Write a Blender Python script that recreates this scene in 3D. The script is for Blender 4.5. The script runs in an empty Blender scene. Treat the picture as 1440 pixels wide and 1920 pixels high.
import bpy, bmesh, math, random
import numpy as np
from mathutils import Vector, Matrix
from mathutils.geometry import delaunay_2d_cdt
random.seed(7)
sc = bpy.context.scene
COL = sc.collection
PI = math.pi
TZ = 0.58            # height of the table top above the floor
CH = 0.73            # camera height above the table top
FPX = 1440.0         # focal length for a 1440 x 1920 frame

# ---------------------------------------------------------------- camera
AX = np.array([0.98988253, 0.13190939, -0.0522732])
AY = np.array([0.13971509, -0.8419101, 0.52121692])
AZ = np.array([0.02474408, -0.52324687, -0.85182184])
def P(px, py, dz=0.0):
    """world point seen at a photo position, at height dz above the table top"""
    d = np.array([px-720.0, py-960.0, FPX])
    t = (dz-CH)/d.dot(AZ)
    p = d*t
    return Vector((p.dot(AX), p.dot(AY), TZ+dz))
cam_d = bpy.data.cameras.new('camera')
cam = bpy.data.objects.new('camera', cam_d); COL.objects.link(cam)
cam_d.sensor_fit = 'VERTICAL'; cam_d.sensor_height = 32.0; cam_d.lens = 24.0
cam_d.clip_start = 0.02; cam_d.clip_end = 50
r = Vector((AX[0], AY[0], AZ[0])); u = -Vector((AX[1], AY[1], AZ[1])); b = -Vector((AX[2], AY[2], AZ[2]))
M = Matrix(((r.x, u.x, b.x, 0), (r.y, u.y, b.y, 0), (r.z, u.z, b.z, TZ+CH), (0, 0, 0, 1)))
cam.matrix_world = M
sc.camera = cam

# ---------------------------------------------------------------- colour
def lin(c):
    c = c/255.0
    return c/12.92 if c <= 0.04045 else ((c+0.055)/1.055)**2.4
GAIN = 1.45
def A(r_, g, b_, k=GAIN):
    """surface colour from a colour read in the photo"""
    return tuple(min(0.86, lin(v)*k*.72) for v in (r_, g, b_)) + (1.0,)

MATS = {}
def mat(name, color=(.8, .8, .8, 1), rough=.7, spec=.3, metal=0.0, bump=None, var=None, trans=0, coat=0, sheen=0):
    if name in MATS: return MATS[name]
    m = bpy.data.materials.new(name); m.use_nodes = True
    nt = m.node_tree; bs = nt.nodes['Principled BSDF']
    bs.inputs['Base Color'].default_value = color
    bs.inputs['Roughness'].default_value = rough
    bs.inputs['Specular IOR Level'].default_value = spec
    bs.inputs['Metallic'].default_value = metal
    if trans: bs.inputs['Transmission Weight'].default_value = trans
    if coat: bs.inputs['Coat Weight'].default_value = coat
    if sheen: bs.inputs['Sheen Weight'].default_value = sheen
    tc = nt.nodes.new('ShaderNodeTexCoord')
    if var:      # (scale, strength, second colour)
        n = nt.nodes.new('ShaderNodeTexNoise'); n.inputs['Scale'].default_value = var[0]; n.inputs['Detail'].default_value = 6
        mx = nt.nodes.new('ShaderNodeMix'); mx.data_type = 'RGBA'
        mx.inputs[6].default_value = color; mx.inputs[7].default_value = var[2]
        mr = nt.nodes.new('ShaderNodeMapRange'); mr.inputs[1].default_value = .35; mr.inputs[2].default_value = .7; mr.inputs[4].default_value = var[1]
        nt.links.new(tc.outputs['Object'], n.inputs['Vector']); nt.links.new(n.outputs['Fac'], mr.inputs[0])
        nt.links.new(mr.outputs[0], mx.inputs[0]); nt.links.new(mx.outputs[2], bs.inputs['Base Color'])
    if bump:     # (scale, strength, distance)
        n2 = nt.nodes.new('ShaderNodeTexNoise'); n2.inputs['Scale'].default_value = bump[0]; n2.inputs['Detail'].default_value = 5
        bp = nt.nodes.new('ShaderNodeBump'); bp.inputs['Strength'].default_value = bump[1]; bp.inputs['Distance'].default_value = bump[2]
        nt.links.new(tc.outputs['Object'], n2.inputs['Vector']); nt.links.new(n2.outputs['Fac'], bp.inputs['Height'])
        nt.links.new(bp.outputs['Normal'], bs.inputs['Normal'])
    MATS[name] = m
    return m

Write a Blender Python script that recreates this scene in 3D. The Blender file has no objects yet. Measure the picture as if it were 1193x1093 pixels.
□ □ □ □ □
> _TASK DETAILS_:
Copy each line of the listing that holds the word "Blender".

> _TASK RESULT_:
Write a Blender Python script that recreates this scene in 3D. The script is for Blender 4.5. The script runs in an empty Blender scene. Treat the picture as 1440 pixels wide and 1920 pixels high.
Write a Blender Python script that recreates this scene in 3D. The Blender file has no objects yet. Measure the picture as if it were 1193x1093 pixels.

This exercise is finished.